Ces patriarches dépendoient pourtant de ceux du rite grec de Constantinople, mais fort légèrement. Ils s’étoient saisis d’un grand pouvoir et d’un rang prodigieux, jusque-là qu’à leur entrée à Moscou, le czar leur tenoit l’étrier et conduisoit à pied leur cheval par la bride. Depuis le grand-père de Pierre, il n’y avoit point eu de patriarche à Moscou. Pierre Ier, qui avoit régné quelque temps avec son frère aîné, qui n’en étoit pas capable, et qui étoit mort sans laisser de fils, il y avoit longtemps, n’avoit jamais voulu de patriarche non plus que son père. Les archevêques de Novogorod y suppléoient en certaines choses comme occupant le premier siège après celui de Moscou, mais sans presque d’autorité que le czar usurpa tout entière, et plus soigneusement encore depuis le conseil que le roi Guillaume lui avoit donné, en sorte que peu à peu il s’étoit fait le véritable chef de la religion dans ses vastes États.
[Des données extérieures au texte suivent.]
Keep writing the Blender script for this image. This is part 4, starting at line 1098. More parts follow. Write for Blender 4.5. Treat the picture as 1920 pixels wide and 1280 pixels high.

Néanmoins la passion de pouvoir ouvrir à sa postérité la facilité de faire des mariages avec des princes catholiques, l’honneur surtout de les allier à la maison de France et à celle d’Autriche, le fit revenir à son premier projet. Il se voulut flatter que celui qu’il avoit envoyé secrètement à Rome n’avoit pas été bien informé, ou qu’il avoit mal compris ; il résolut donc d’approfondir ses doutes, de manière qu’il ne lui en restât plus sur le parti qu’il auroit à prendre.